The endpoints use queryFn to override the base query function. getCars simply returns the global list, whereas addCar creates a new list with the added car.

import {createApi, fetchBaseQuery} from '@reduxjs/toolkit/query/react';

let list: string[] = ['Car 1'];

export const vehicleApi = createApi({
  reducerPath: 'vehicles',
  baseQuery: fetchBaseQuery({
    baseUrl: '',
  }),
  tagTypes: ['Vehicles'],

  endpoints: build => ({
    getCars: build.query<string[], void>({
      queryFn: () => ({
        data: list,
      }),

      providesTags: ['Vehicles'],
    }),

    addCar: build.mutation<string, string>({
      queryFn: car => {
        list = [...list, car];

        return {data: 'added'};
      },

      invalidatesTags: ['Vehicles'],
    }),
  }),
});

We can use the useGetCarsQuery hook to get the list of cars and the useAddCarMutation hook to update the list. Below is a very basic functional component using these hooks.

import * as React from 'react';
import {View, Text, TextInput, TouchableOpacity} from 'react-native';
import {vehicleApi} from '../redux/VehicleApi/vehicleApi';

export default function CarScreen() {
  const [newCar, setNewCar] = React.useState('');

  const getCarsApi = vehicleApi.useGetCarsQuery();

  const [addCar] = vehicleApi.useAddCarMutation();

  return (
    <View style={{height: '100%'}}>
      <Text>Name Screen</Text>

      <View style={{flexDirection: 'row', marginTop: 50, alignItems: 'center'}}>
        <Text>Name</Text>
        <View style={{width: 10}} />
        <TextInput
          style={{
            borderColor: 'black',
            borderWidth: 2,
            flex: 1,
            height: 50,
          }}
          value={newCar}
          onChangeText={v => setNewCar(v)}
        />
        <TouchableOpacity
          style={{
            backgroundColor: 'green',
            width: 50,
            alignItems: 'center',
            margin: 5,
            padding: 5,
          }}
          onPress={() => {
            addCar(newCar);
            setNewCar('');
          }}>
          <Text>Add</Text>
        </TouchableOpacity>
      </View>

      <View>
        <Text> Cars</Text>
        <View style={{height: 10}} />
        {getCarsApi.data?.map(car => {
          return <Text>{car}</Text>;
        })}
      </View>
    </View>
  );
}

A list of cars is rendered from the data returned by the useGetCarsQuery hook. The useAddCarMutation hook returns a callback, addCar. This will be used to trigger updates to the list of vehicles. When a user types a name and presses the Add button, the addCar endpoint will be used.

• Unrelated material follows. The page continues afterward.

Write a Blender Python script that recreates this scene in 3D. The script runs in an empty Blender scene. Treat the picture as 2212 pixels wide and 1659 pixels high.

Once this endpoint completes, the Vehicle tag will be invalidated, causing the getCars endpoint to be triggered, and the up-to-date list to be displayed. In the React Native Debugger screenshot below we can see that Car 2 was added, followed by Car 3. Notice after each vehicles/executeMutation/fulfilled action a vehicles/executeQuery/pending is dispatched. This is because each mutation invalidates the Vehicle tag causing the getCars query to be triggered again.

As a mobile app developer RTK Query has revolutionised the way I use Redux. It significantly reduces the amount of boilerplate I write. It also reduces the amount of mobile app testing I do. Defining an API allows me to focus on the shape of the data and the endpoints being hit, instead of the mechanics of performing asynchronous tasks. Here I’ve only shown the basics of RTK Query, and I encourage you to check out some of its advanced features.